Wednesday, March 6, 2013

Treat People as They Can Be ...

Treat a man as he is and he will remain as he is; treat a man as he can be and he will become as he can and should be.”
Johann Wolfgang von Goethe

My mom doesn't understand this new generation of parents. The parents of her generation just raised their children by instinct and good common sense. No big deal. When she was a child, it was a generation of "children were seen but not heard" (or as her sister clarified, they "were heard of, but not seen").

I must have been enduring a phase with one of my children where I dared not take them out in public for fear of their behaviour, when I asked Mom how she managed this kind of situation. She said that it was not even a question - when they took us out, we were expected to behave well. And we did. She did not mention our ages when this easy revelation was explained to me.

I thought about it afterwards. Mom and Dad did not discipline us. They simply expected the best from us. You did not want to be on the receiving end of 'that look' of disapproval. I still feel that way. Not a word was said. You just knew. They knew you were capable of better. That is what they expected us to be. Not perfect ... just our own personal best (which was perhaps a little better than we thought we were).

Whether it was school work or getting along with people. The bar was set high. We were treated as we could be ... and we became as good as we could and should be.

I have an amazing group of supportive people in my life. I so often feel and tell them that they see me as better than I am. I have done and been asked to do some things that I did not feel capable of doing. But because people saw me as I could be ... I became as good as I could and should be.

My children are growing and grown. I would be lying if I said parenting was as easy as Mom's words of advice, where your children were simply as good as you expected them to be. But you know what? After all is said and done ... it appears (that even though there were some hills and valleys throughout the growing-up years) now that they are adults? They have definitely become as they 'could and should be'. I could not be more proud and happy with the adults they have (and are) become (becoming).

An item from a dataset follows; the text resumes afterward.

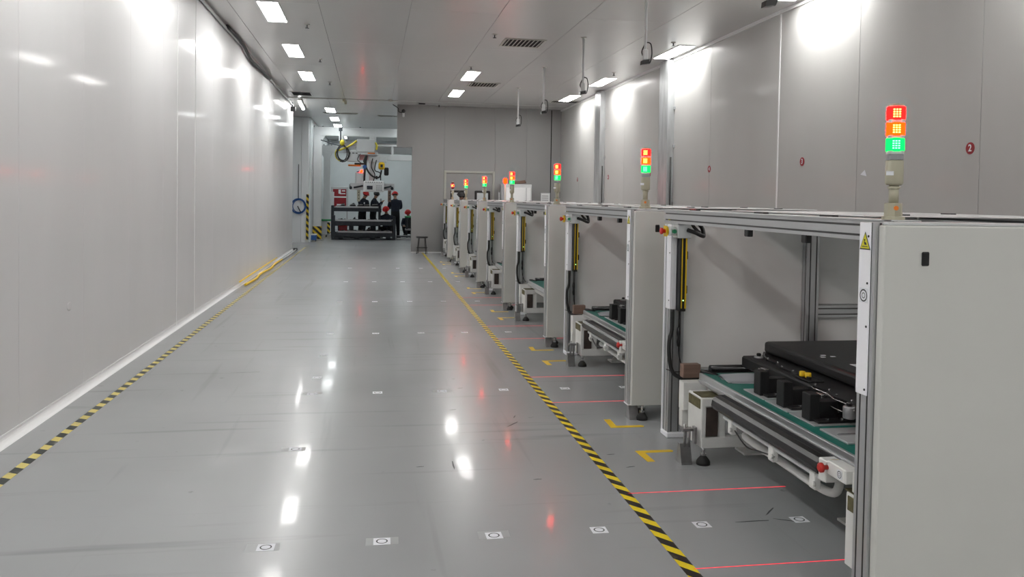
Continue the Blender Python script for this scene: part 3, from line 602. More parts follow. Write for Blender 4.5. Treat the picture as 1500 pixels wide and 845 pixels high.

I am presently in the business of raising other people's children, for ten hours of the day, five days of the week. I asked myself the question "Am I treating them as the children they can be?..." When a child is labeled as a follower, an instigator, a cutey-pie, quiet or loud or anything in between ... do they live up to that label and how we see them?

I have walked through the day with a renewed perspective. It has been challenged. One and two year olds, who are tired and have colds are not at their best. Neither is the caregiver who strives to monitor their behaviour at all times (sharing, trading, playing together is the focus-of-the-day). But I am doing my best.

I am treating myself as the caregiver that I have the potential to be, in the hopes that I will become as good as I can and should be.